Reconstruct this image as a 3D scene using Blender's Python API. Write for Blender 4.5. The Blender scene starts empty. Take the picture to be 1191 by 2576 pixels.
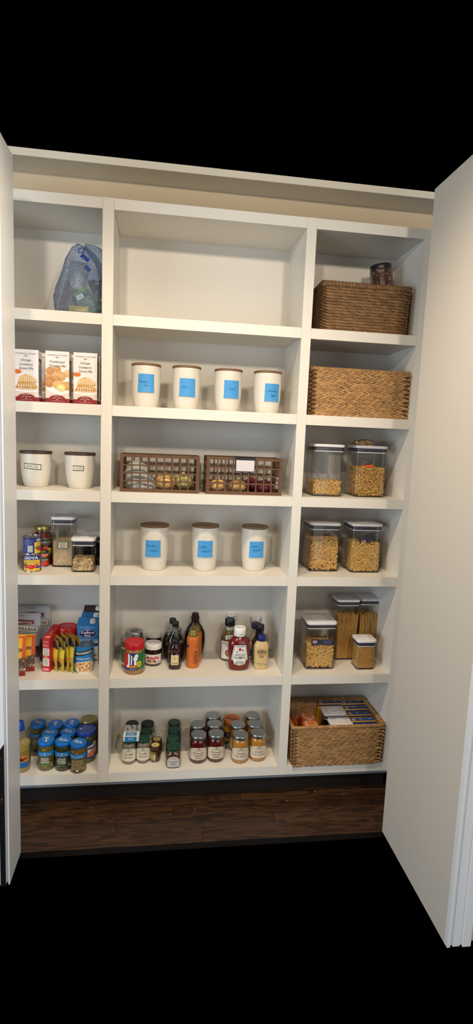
import bpy, bmesh, math, random
from mathutils import Vector, Matrix
from math import sin, cos, pi, radians
random.seed(7)
SC = bpy.context.scene
COL = SC.collection

# ---------------------------------------------------------------- camera
CX, CY, CZ = 0.2177, -2.3603, 1.6856
YAW, PIT, ROL, FPX = 0.1363, -0.1302, 0.0411, 1373.17
fwd = Vector((sin(YAW) * cos(PIT), cos(YAW) * cos(PIT), sin(PIT)))
rgt = Vector((cos(YAW), -sin(YAW), 0.0))
upv = rgt.cross(fwd)
r2 = cos(ROL) * rgt + sin(ROL) * upv
u2 = -sin(ROL) * rgt + cos(ROL) * upv
cd = bpy.data.cameras.new('camera')
cd.sensor_fit = 'HORIZONTAL'
cd.sensor_width = 36.0
cd.lens = 36.0 * FPX / 1191.0
cd.clip_start = 0.05
cam = bpy.data.objects.new('camera', cd)
cam.matrix_world = Matrix(((r2.x, u2.x, -fwd.x, CX), (r2.y, u2.y, -fwd.y, CY), (r2.z, u2.z, -fwd.z, CZ), (0, 0, 0, 1)))
COL.objects.link(cam)
SC.camera = cam

# ---------------------------------------------------------------- world and lights
w = bpy.data.worlds.new('world')
SC.world = w
w.use_nodes = True
w.node_tree.nodes['Background'].inputs[0].default_value = (0, 0, 0, 1)
w.node_tree.nodes['Background'].inputs[1].default_value = 0.0
SC.view_settings.view_transform = 'Standard'
SC.view_settings.look = 'None'
SC.view_settings.exposure = 0.1
SC.view_settings.gamma = 1.0
SC.view_settings.use_curve_mapping = False
SC.cycles.transparent_max_bounces = 24
SC.cycles.max_bounces = 10

def lamp(name, kind, loc, energy, col, **kw):
    l = bpy.data.lights.new(name, kind)
    l.energy = energy
    l.color = col
    for k, v in kw.items():
        setattr(l, k, v)
    o = bpy.data.objects.new(name, l)
    o.location = loc
    COL.objects.link(o)
    return o

WARM = (1.0, 0.82, 0.59)
# two recessed downlights in the pantry ceiling, two ceiling lights of the room behind the camera and that room's window on the left
for lx, le in ((0.02, 66), (0.56, 62)):
    lamp('pantry_downlight', 'SPOT', (lx, -0.90, 2.92), le, WARM, shadow_soft_size=0.05, spot_size=radians(140), spot_blend=1.0)
for lx in (-0.30, 1.05):
    lamp('room_ceiling_light', 'POINT', (lx, -2.8, 2.97), 84, (1.0, 0.86, 0.68), shadow_soft_size=0.08)
win = lamp('room_window_daylight', 'AREA', (-2.9, -2.9, 1.3), 78, (0.74, 0.87, 1.0), shape='RECTANGLE', size=2.0, size_y=2.0)
win.rotation_euler = (radians(90), 0, radians(-62))
fill_area = lamp('room_fill_light', 'AREA', (2.3, -4.3, 1.3), 40, (0.86, 0.93, 1.0), shape='RECTANGLE', size=3.0, size_y=2.4)  # added soft fill in place of the unbuilt room's bounce, not a real opening
fill_area.rotation_euler = (radians(90), 0, radians(27))

# ---------------------------------------------------------------- pixel helpers (1191 x 2576 frame)
CAMP = Vector((CX, CY, CZ))
def ray(px, py):
    return fwd + r2 * ((px - 595.5) / FPX) - u2 * ((py - 1288.0) / FPX)
def at(px, py, ax, val):
    v = ray(px, py)
    return CAMP + v * ((val - CAMP[ax]) / v[ax])
def scale_at(p):
    return (Vector(p) - CAMP).dot(fwd) / FPX

# ---------------------------------------------------------------- colour and materials
def lin(c):
    c /= 255.0
    return c / 12.92 if c <= 0.04045 else ((c + 0.055) / 1.055) ** 2.4
def S(r, g, b):
    return (lin(r), lin(g), lin(b), 1.0)
MATS = {}
def mat(name, col=(0.8, 0.8, 0.8, 1), rough=0.5, metal=0.0, spec=0.5, noise=0.0, nscale=40.0, bump=0.0, bscale=200.0, attr=False, coat=0.0, rnd=0.0, stretch=None, sss=0.0):
    m = bpy.data.materials.new(name)
    m.use_nodes = True
    nt = m.node_tree
    b = nt.nodes['Principled BSDF']
    b.inputs['Base Color'].default_value = col
    b.inputs['Roughness'].default_value = rough
    b.inputs['Metallic'].default_value = metal
    b.inputs['Specular IOR Level'].default_value = spec
    b.inputs['Coat Weight'].default_value = coat
    b.inputs['Coat Roughness'].default_value = 0.06
    src = None
    if attr:
        a = nt.nodes.new('ShaderNodeAttribute')
        a.attribute_name = 'Col'
        src = a.outputs['Color']
    tc = nt.nodes.new('ShaderNodeTexCoord')
    vec = tc.outputs['Object']
    if stretch:
        mp = nt.nodes.new('ShaderNodeMapping')
        mp.inputs['Scale'].default_value = stretch
        nt.links.new(vec, mp.inputs['Vector'])
        vec = mp.outputs['Vector']
    if noise or rnd:
        hsv = nt.nodes.new('ShaderNodeHueSaturation')
        if src:
            nt.links.new(src, hsv.inputs['Color'])
        else:
            hsv.inputs['Color'].default_value = col
        val = None
        if noise:
            n = nt.nodes.new('ShaderNodeTexNoise')
            n.inputs['Scale'].default_value = nscale
            n.inputs['Detail'].default_value = 4
            nt.links.new(vec, n.inputs['Vector'])
            mr = nt.nodes.new('ShaderNodeMapRange')
            mr.inputs['From Min'].default_value = 0.25
            mr.inputs['From Max'].default_value = 0.75
            mr.inputs['To Min'].default_value = 1 - noise
            mr.inputs['To Max'].default_value = 1 + noise
            nt.links.new(n.outputs['Fac'], mr.inputs['Value'])
            val = mr.outputs['Result']
        if rnd:
            oi = nt.nodes.new('ShaderNodeObjectInfo')
            mr2 = nt.nodes.new('ShaderNodeMapRange')
            mr2.inputs['To Min'].default_value = 1 - rnd
            mr2.inputs['To Max'].default_value = 1 + rnd
            nt.links.new(oi.outputs['Random'], mr2.inputs['Value'])
            if val:
                mm = nt.nodes.new('ShaderNodeMath')
                mm.operation = 'MULTIPLY'
                nt.links.new(val, mm.inputs[0])
                nt.links.new(mr2.outputs['Result'], mm.inputs[1])
                val = mm.outputs[0]
            else:
                val = mr2.outputs['Result']
        nt.links.new(val, hsv.inputs['Value'])
        src = hsv.outputs['Color']
    if src:
        nt.links.new(src, b.inputs['Base Color'])
    if bump:
        n = nt.nodes.new('ShaderNodeTexNoise')
        n.inputs['Scale'].default_value = bscale
        n.inputs['Detail'].default_value = 3
        nt.links.new(vec, n.inputs['Vector'])
        bp = nt.nodes.new('ShaderNodeBump')
        bp.inputs['Strength'].default_value = bump
        bp.inputs['Distance'].default_value = 0.002
        nt.links.new(n.outputs['Fac'], bp.inputs['Height'])
        nt.links.new(bp.outputs['Normal'], b.inputs['Normal'])
    MATS[name] = m
    return m

def clear_mat(name, tint=(0.95, 0.95, 0.95, 1), rough=0.05, base=0.04, edge=0.55, power=3.5, film=0.0, filmcol=(0.8, 0.8, 0.8, 1), crinkle=0.0):
    """clear plastic / glass: straight transmission plus a facing-dependent gloss, optionally a milky film"""
    m = bpy.data.materials.new(name)
    m.use_nodes = True
    nt = m.node_tree
    nt.nodes.clear()
    out = nt.nodes.new('ShaderNodeOutputMaterial')
    tr = nt.nodes.new('ShaderNodeBsdfTransparent')
    tr.inputs[0].default_value = tint
    gl = nt.nodes.new('ShaderNodeBsdfGlossy')
    gl.inputs['Roughness'].default_value = rough
    lw = nt.nodes.new('ShaderNodeLayerWeight')
    lw.inputs['Blend'].default_value = 0.5
    pw = nt.nodes.new('ShaderNodeMath'); pw.operation = 'POWER'; pw.inputs[1].default_value = power
    ml = nt.nodes.new('ShaderNodeMath'); ml.operation = 'MULTIPLY_ADD'
    ml.inputs[1].default_value = edge; ml.inputs[2].default_value = base
    nt.links.new(lw.outputs['Facing'], pw.inputs[0])
    nt.links.new(pw.outputs[0], ml.inputs[0])
    if crinkle:
        vo = nt.nodes.new('ShaderNodeTexNoise')
        vo.inputs['Scale'].default_value = 28
        vo.inputs['Detail'].default_value = 3
        vo.inputs['Distortion'].default_value = 1.5
        tcn = nt.nodes.new('ShaderNodeTexCoord')
        nt.links.new(tcn.outputs['Object'], vo.inputs['Vector'])
        bmp = nt.nodes.new('ShaderNodeBump')
        bmp.inputs['Strength'].default_value = crinkle
        bmp.inputs['Distance'].default_value = 0.02
        nt.links.new(vo.outputs['Fac'], bmp.inputs['Height'])
        nt.links.new(bmp.outputs['Normal'], gl.inputs['Normal'])
        nt.links.new(bmp.outputs['Normal'], lw.inputs['Normal'])
    mx = nt.nodes.new('ShaderNodeMixShader')
    nt.links.new(ml.outputs[0], mx.inputs[0])
    nt.links.new(tr.outputs[0], mx.inputs[1])
    nt.links.new(gl.outputs[0], mx.inputs[2])
    last = mx
    # looking along the wall of the plastic the light path is longer: tint deepens
    p2 = nt.nodes.new('ShaderNodeMath'); p2.operation = 'POWER'; p2.inputs[1].default_value = 2.5
    nt.links.new(lw.outputs['Facing'], p2.inputs[0])
    mc = nt.nodes.new('ShaderNodeMixRGB')
    mc.inputs[1].default_value = tint
    mc.inputs[2].default_value = (tint[0] * 0.45, tint[1] * 0.45, tint[2] * 0.45, 1)
    nt.links.new(p2.outputs[0], mc.inputs[0])
    nt.links.new(mc.outputs[0], tr.inputs[0])
    if film:
        df = nt.nodes.new('ShaderNodeBsdfDiffuse')
        df.inputs[0].default_value = filmcol
        m2 = nt.nodes.new('ShaderNodeMixShader')
        m2.inputs[0].default_value = film
        nt.links.new(mx.outputs[0], m2.inputs[1])
        nt.links.new(df.outputs[0], m2.inputs[2])
        last = m2
    nt.links.new(last.outputs[0], out.inputs[0])
    MATS[name] = m
    return m

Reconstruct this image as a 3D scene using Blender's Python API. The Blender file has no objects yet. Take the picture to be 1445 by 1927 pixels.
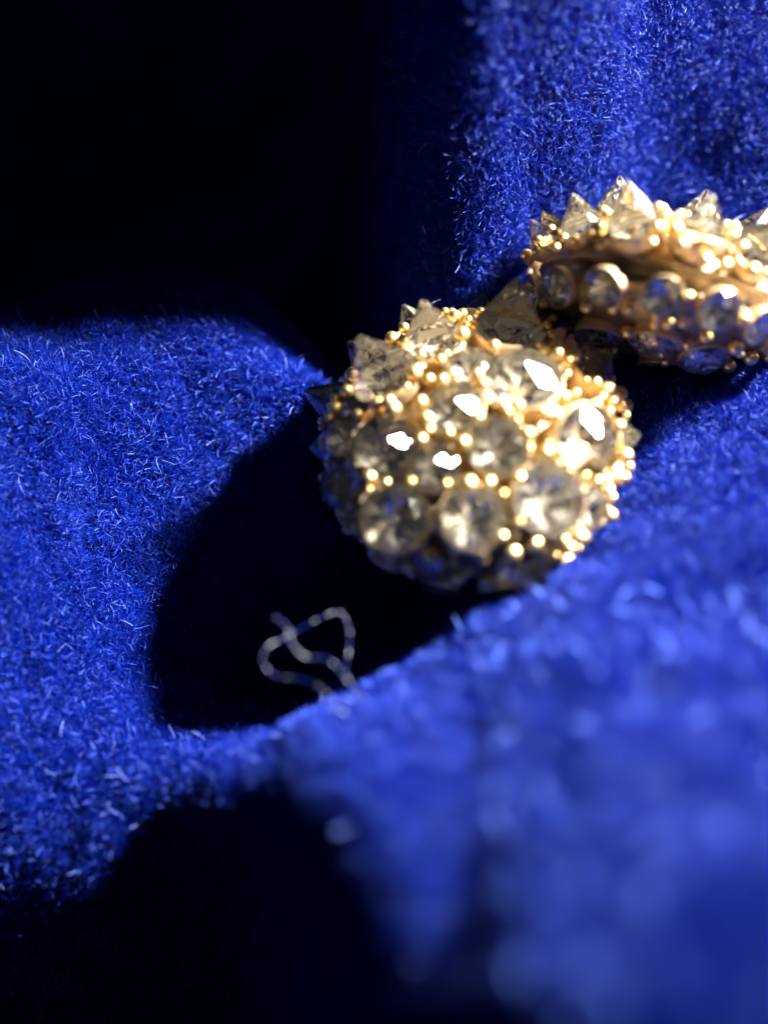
import bpy, math, random
import numpy as np
from mathutils import Vector, Matrix

MM = 0.001
S = bpy.context.scene
COL = S.collection
rng = random.Random(7)
nrg = np.random.default_rng(11)

# ------------------------------------------------------------------ camera
PITCH = math.radians(50)
BACK = np.array([0, -math.cos(PITCH), math.sin(PITCH)])
UP = np.array([0, math.sin(PITCH), math.cos(PITCH)])
CAM = 57.0 * BACK                      # millimetres
KPX = math.tan(math.radians(27.5)) / 963.5
cd = bpy.data.cameras.new('camera')
cam = bpy.data.objects.new('camera', cd)
COL.objects.link(cam)
cam.location = Vector(CAM * MM)
cam.rotation_euler = (math.radians(40), 0, 0)
cd.sensor_fit = 'VERTICAL'
cd.sensor_height = 36.0
cd.lens = 18.0 / math.tan(math.radians(27.5))
cd.clip_start = 0.001
cd.clip_end = 5.0
cd.dof.use_dof = True
cd.dof.focus_distance = 0.0576
cd.dof.aperture_fstop = 8.8
S.camera = cam

# ------------------------------------------------------------------ dark room, one small bright lamp
W = bpy.data.worlds.new('World')
S.world = W
W.use_nodes = True
bg = W.node_tree.nodes['Background']
bg.inputs['Color'].default_value = (0.35, 0.40, 0.62, 1)
bg.inputs['Strength'].default_value = 0.05

LDIR = np.array([0.69, 0.31, 0.66]); LDIR /= np.linalg.norm(LDIR)
LTGT = np.array([3.0, -2.0, 2.0])
ld = bpy.data.lights.new('torch_light', 'SPOT')
ld.energy = 11.5
ld.color = (1.0, 0.95, 0.86)
ld.shadow_soft_size = 0.0075
ld.spot_size = math.radians(34)
ld.spot_blend = 1.0
lo = bpy.data.objects.new('torch_light', ld)
COL.objects.link(lo)
lo.location = Vector((LTGT + LDIR * 150) * MM)
lo.rotation_euler = Vector(-LDIR).to_track_quat('-Z', 'Y').to_euler()

S.view_settings.view_transform = 'Standard'
S.view_settings.look = 'None'
S.view_settings.exposure = 0.0
S.view_settings.gamma = 1.0
S.cycles.max_bounces = 8
S.cycles.diffuse_bounces = 2
S.cycles.glossy_bounces = 4
S.cycles.transparent_max_bounces = 12
S.cycles.sample_clamp_indirect = 4.0
S.cycles.use_denoising = True
S.cycles_curves.shape = 'THICK'

# ------------------------------------------------------------------ helpers
def tag(o, label=None, cat=None, group=None, kind=None):
    if label: o['label'] = label
    if cat: o['category'] = cat
    if group: o['group'] = group
    if kind: o['kind'] = kind
    return o

def empty(name, loc, rot=None):
    o = bpy.data.objects.new(name, None)
    o.empty_display_size = 0.005
    COL.objects.link(o)
    o.location = Vector(loc) * MM
    if rot is not None: o.rotation_euler = rot
    return o

def mesh(name, verts, faces, smooth=False):
    me = bpy.data.meshes.new(name)
    me.from_pydata([tuple(c * MM for c in v) for v in verts], [], faces)
    me.update()
    if smooth:
        me.polygons.foreach_set('use_smooth', [True] * len(me.polygons))
    return me

def obj(name, me, mat, parent=None, mtx=None):
    if mat and not me.materials: me.materials.append(mat)
    o = bpy.data.objects.new(name, me)
    COL.objects.link(o)
    if parent: o.parent = parent
    if mtx is not None: o.matrix_local = mtx
    return o

def material(name):
    m = bpy.data.materials.new(name)
    m.use_nodes = True
    return m, m.node_tree.nodes, m.node_tree.links, m.node_tree.nodes['Principled BSDF']

# ------------------------------------------------------------------ materials
def mat_fur(name='blue plush fibre', tip=False):
    m, n, l, p = material(name)
    inf = n.new('ShaderNodeHairInfo')
    ramp = n.new('ShaderNodeValToRGB')
    ramp.color_ramp.elements[0].color = (0.001, 0.007, 0.15, 1)
    ramp.color_ramp.elements[1].color = (0.003, 0.016, 0.40, 1)
    e = ramp.color_ramp.elements.new(0.955); e.color = (0.002, 0.018, 0.35, 1)
    e = ramp.color_ramp.elements.new(0.97); e.color = (0.02, 0.05, 0.6, 1)
    ramp.color_ramp.elements[3].color = (0.08, 0.14, 0.75, 1)  # the few palest strands are glints put into the colour
    l.new(inf.outputs['Random'], ramp.inputs['Fac'])
    l.new(ramp.outputs['Color'], p.inputs['Base Color'])
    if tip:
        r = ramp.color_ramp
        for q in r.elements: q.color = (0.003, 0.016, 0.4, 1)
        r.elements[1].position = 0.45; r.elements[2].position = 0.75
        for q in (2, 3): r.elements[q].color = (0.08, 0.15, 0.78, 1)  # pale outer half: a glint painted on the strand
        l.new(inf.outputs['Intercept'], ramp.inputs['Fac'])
    p.inputs['Roughness'].default_value = 0.3
    p.inputs['Specular IOR Level'].default_value = 0.5
    p.inputs['Specular Tint'].default_value = (0.25, 0.41, 1.0, 1)
    return m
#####
Give only the number of lines in the records that contain the string "Python".

**Answer to the exercise**
2